• _REQUIREMENT_: Starting with the first line below, extract each line through the one that contains "from math import radians, pi, sin, cos", inclusive, excluding pictures.
[Begin]
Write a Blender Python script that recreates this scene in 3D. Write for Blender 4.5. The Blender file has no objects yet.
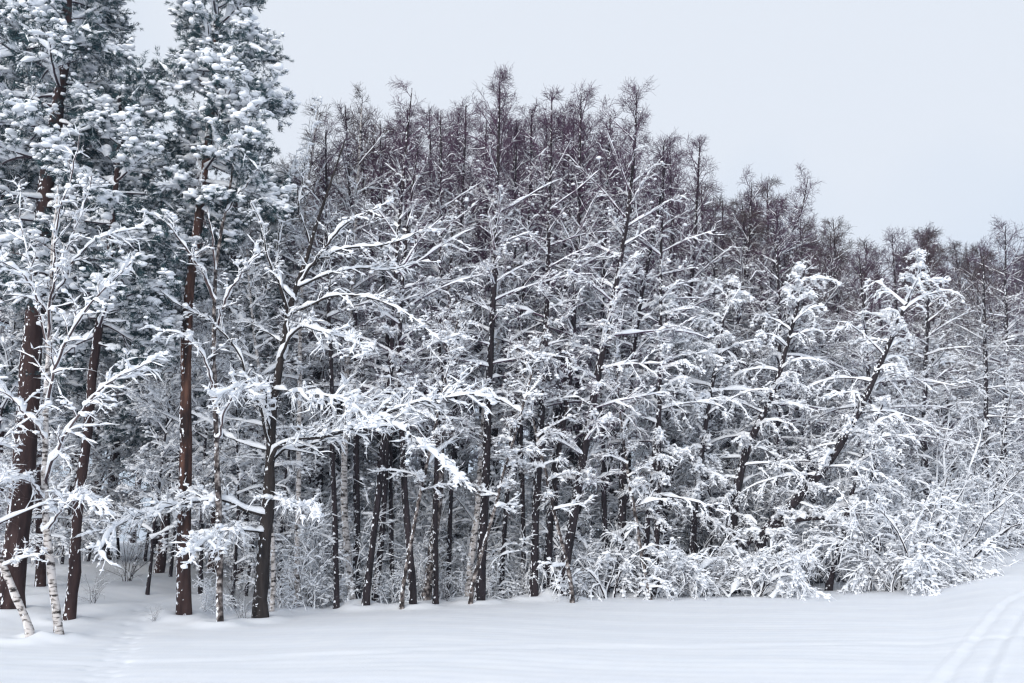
import bpy, math, random
import numpy as np
from math import radians, pi, sin, cos

# ------------------------------------------------------------------ camera, sky, sun, exposure
SC = bpy.context.scene
COL = SC.collection
F = 995.0
EYE = 1.6
PITCH = math.atan2(560 - 341.5, F)
cam_data = bpy.data.cameras.new('camera')
cam = bpy.data.objects.new('camera', cam_data)
COL.objects.link(cam)
cam_data.sensor_width = 36.0
cam_data.lens = 36.0 * F / 1024
cam_data.clip_end = 3000
cam.location = (0, 0, EYE)
cam.rotation_euler = (pi / 2 + PITCH, 0, 0)
SC.camera = cam

SUN_EL, SUN_AZ = radians(17), radians(204)      # azimuth from north (+y) clockwise: behind the camera, left
world = bpy.data.worlds.new('World')
SC.world = world
world.use_nodes = True
wn, wl = world.node_tree.nodes, world.node_tree.links
wn.clear()
w_out = wn.new('ShaderNodeOutputWorld')
w_bg = wn.new('ShaderNodeBackground')
w_sky = wn.new('ShaderNodeTexSky')
w_sky.sky_type = 'NISHITA'
w_sky.sun_disc = False
w_sky.sun_elevation = SUN_EL
w_sky.sun_rotation = SUN_AZ
w_mix = wn.new('ShaderNodeMix')
w_mix.data_type = 'RGBA'
w_cloud = wn.new('ShaderNodeTexNoise')            # uneven overcast layer
w_cloud.inputs['Scale'].default_value = 1.6
w_cloud.inputs['Detail'].default_value = 3
w_ramp = wn.new('ShaderNodeValToRGB')
w_ramp.color_ramp.elements[0].position = 0.6
w_ramp.color_ramp.elements[0].color = (6.3, 7.35, 8.85, 1)
w_ramp.color_ramp.elements[1].position = 0.82
w_ramp.color_ramp.elements[1].color = (7.9, 8.4, 9.2, 1)
w_tc = wn.new('ShaderNodeTexCoord')
w_mix.inputs[0].default_value = 0.93
wl.new(w_tc.outputs['Generated'], w_cloud.inputs['Vector'])
w_sep = wn.new('ShaderNodeSeparateXYZ')
wl.new(w_tc.outputs['Generated'], w_sep.inputs[0])
w_add = wn.new('ShaderNodeMath'); w_add.operation = 'MULTIPLY_ADD'
w_add.inputs[1].default_value = .55
wl.new(w_sep.outputs['Z'], w_add.inputs[0]); wl.new(w_cloud.outputs['Fac'], w_add.inputs[2])
wl.new(w_add.outputs[0], w_ramp.inputs['Fac'])
wl.new(w_sky.outputs['Color'], w_mix.inputs[6])
wl.new(w_ramp.outputs['Color'], w_mix.inputs[7])
wl.new(w_mix.outputs[2], w_bg.inputs['Color'])
w_bg.inputs['Strength'].default_value = 0.06
wl.new(w_bg.outputs['Background'], w_out.inputs['Surface'])

sun_data = bpy.data.lights.new('sun', 'SUN')
sun_data.energy = 1.5
sun_data.angle = radians(35)
sun_data.color = (1.0, 0.945, 0.88)
sun = bpy.data.objects.new('sun', sun_data)
COL.objects.link(sun)
sun.rotation_euler = (pi / 2 - SUN_EL, 0, -SUN_AZ + pi)
sun.location = (-20, -20, 40)

SC.view_settings.view_transform = 'Standard'
SC.view_settings.look = 'None'
SC.view_settings.exposure = 0.83
SC.view_settings.gamma = 1.0
SC.view_settings.use_curve_mapping = False
SC.render.engine = 'CYCLES'
SC.cycles.max_bounces = 5
SC.cycles.diffuse_bounces = 5
SC.cycles.use_denoising = True
SC.cycles.denoiser = 'OPENIMAGEDENOISE'
SC.cycles.denoising_input_passes = 'RGB_ALBEDO_NORMAL'
SC.cycles.denoising_prefilter = 'ACCURATE'
SC.cycles.filter_width = 1.3
SC.render.use_persistent_data = False


# ------------------------------------------------------------------ measuring helpers
def at(px, py, Y):
    """world point seen at pixel (px, py) on the vertical plane y = Y"""
    u, v = (px - 512) / F, (341.5 - py) / F
    dy = cos(PITCH) - sin(PITCH) * v
    dz = sin(PITCH) + cos(PITCH) * v
    k = Y / dy
    return np.array([u * k, Y, EYE + dz * k])


def sstep(a, b, x):
    t = np.clip((x - a) / (b - a), 0, 1)
    return t * t * (3 - 2 * t)


# edge of the wood in plan: azimuth (x / y) -> distance y, and snow height there
EDGE_PX = np.array([-300, 0, 60, 190, 260, 420, 500, 600, 700, 850, 930, 1000, 1050, 1300], float)
EDGE_Y = np.array([18, 20, 20.5, 22, 24, 26.5, 28, 29.5, 31, 31, 34, 42, 47, 60], float)
EDGE_PY = np.array([640, 640, 638, 629, 621, 605, 600, 597, 594, 590, 582, 551, 545, 535], float)
BACK = np.array([.13, .13, .13, .11, .07, .03, .012, .01, .01, .012, .015, .012, .01, .01])
EDGE_A = np.array([at(p, q, y)[0] / y for p, q, y in zip(EDGE_PX, EDGE_PY, EDGE_Y)])
EDGE_Z = np.array([at(p, q, y)[2] for p, q, y in zip(EDGE_PX, EDGE_PY, EDGE_Y)])
_a = np.linspace(-1.4, 1.6, 400)
_k = np.exp(-np.linspace(-2.2, 2.2, 15) ** 2); _k /= _k.sum()
def _sm(v):
    w = np.interp(_a, EDGE_A, v)
    return np.convolve(np.pad(w, 7, mode='edge'), _k, 'valid')
_ey, _ez, _eb = _sm(EDGE_Y), _sm(EDGE_Z), _sm(BACK)

# ski track and foot trail as centre lines on the field (x, y)
_trk = np.array([at(p, q, y)[:2] for p, q, y in ((935, 720, 10.0), (952, 683, 11.6), (985, 640, 16.0), (1020, 604, 23), (1060, 585, 30))])
_trl = np.array([at(p, q, y)[:2] for p, q, y in ((60, 720, 10.2), (95, 680, 13.0), (112, 655, 16.5), (128, 640, 20), (150, 600, 26))])


FEET = [(at(p, 560, y)[0], y, r_) for p, y, r_ in ((12, 23, .33), (40, 27, .15), (62, 20.3, .09), (29, 19.8, .09), (68, 22.5, .14), (185, 23.3, .16), (222, 22.6, .08),
        (260, 23.6, .2), (271, 25, .06), (296, 26, .08), (354, 26.6, .1), (366, 26, .12), (413, 26, .12), (424, 27.4, .13), (464, 28.4, .11), (479, 27.0, .14),
        (533, 27.8, .13), (546, 28.4, .13), (563, 28.0, .16), (620, 29.5, .15), (104, 37, .2))]


def _dist(poly, X, Y):
    best = np.full(X.shape, 1e9); arc = np.zeros(X.shape); s0 = 0
    for (x0, y0), (x1, y1) in zip(poly[:-1], poly[1:]):
        L = math.hypot(x1 - x0, y1 - y0)
        t = ((X - x0) * (x1 - x0) + (Y - y0) * (y1 - y0)) / (L * L)
        tc = np.clip(t, 0, 1)
        dx, dy = X - x0 - tc * (x1 - x0), Y - y0 - tc * (y1 - y0)
        d = np.hypot(dx, dy)
        sg = np.sign((x1 - x0) * (Y - y0) - (y1 - y0) * (X - x0))
        m = d < np.abs(best)
        best = np.where(m, d * sg, best); arc = np.where(m, s0 + tc * L, arc)
        s0 += L
    return best, arc


def ground_z(X, Y, fine=False):
    X = np.asarray(X, float); Y = np.asarray(Y, float)
    Ys = np.maximum(Y, 2.0)
    a = np.clip(X / Ys, -1.4, 1.6)
    ey, ez, eb = np.interp(a, _a, _ey), np.interp(a, _a, _ez), np.interp(a, _a, _eb)
    t = np.clip(Y / ey, -1, 1)
    zf = -0.05 + (ez + 0.05) * np.where(t > 0, t ** 1.6, 0)
    back = np.maximum(Y - ey, 0)
    z = zf + eb * 26 * (1 - np.exp(-back / 26)) - 0.012 * np.maximum(back - 60, 0)
    # soft drifts
    z = z + 0.035 * np.sin(X * .31 + 1.1) * np.sin(Y * .47 + X * .13) + 0.015 * np.sin(X * 1.1 + Y * .7) * np.sin(Y * 1.9 - X * .4)
    b = sstep(-0.5, 3, Y - ey)
    z = z + b * (0.06 * np.sin(X * 1.3 + Y * .9) * np.sin(Y * 1.1 - X * .5) + 0.04 * np.sin(X * 2.7 - Y * 1.7))
    if fine:
        rng = np.random.default_rng(5)
        z = z + 0.004 * np.sin(X * 3.1 + Y * 9 + 2 * np.sin(X * .8)) * np.sin(Y * 4.3)
        d, s = _dist(_trk, X, Y)
        for off, w, dep in ((-.2, .07, .024), (.2, .07, .024)):
            z = z - dep * np.exp(-((d - off) / w) ** 2)
        z = z - 0.02 * np.exp(-(d / .5) ** 4) + .03 * np.exp(-((np.abs(d) - .36) / .06) ** 2) * .6
        d, s = _dist(_trl, X, Y)
        z = z - .02 * np.exp(-(d / .38) ** 2)
        for q in range(46):
            s0 = q * .36 + rng.normal() * .06
            z = z - rng.uniform(.01, .035) * np.exp(-((s - s0) / .13) ** 2 - ((d - (.14 if q % 2 else -.14) + rng.normal() * .06) / .1) ** 2)
        # shallow old trail crossing the field
        yy = 16.5 + 0.02 * X + .3 * np.sin(X * .25)
        z = z - 0.012 * np.exp(-((Y - yy) / .22) ** 2) + .008 * np.exp(-((Y - yy - .45) / .2) ** 2)
        for fx, fy, fr in FEET:                      # snow banked round the trunks, with a small melt hollow
            d2 = np.hypot(X - fx, Y - fy)
            z = z + .10 * np.exp(-((d2 - fr - .22) / .3) ** 2)
    return z


def gz(x, y):
    return float(ground_z(np.array(x), np.array(y)))


# ------------------------------------------------------------------ mesh collector
ZUP = np.array([0, 0, 1.0])


def unit(v):
    return v / np.maximum(np.linalg.norm(v, axis=-1, keepdims=True), 1e-9)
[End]
• _TASK RESULT_:
Write a Blender Python script that recreates this scene in 3D. Write for Blender 4.5. The Blender file has no objects yet.
import bpy, math, random
import numpy as np
from math import radians, pi, sin, cos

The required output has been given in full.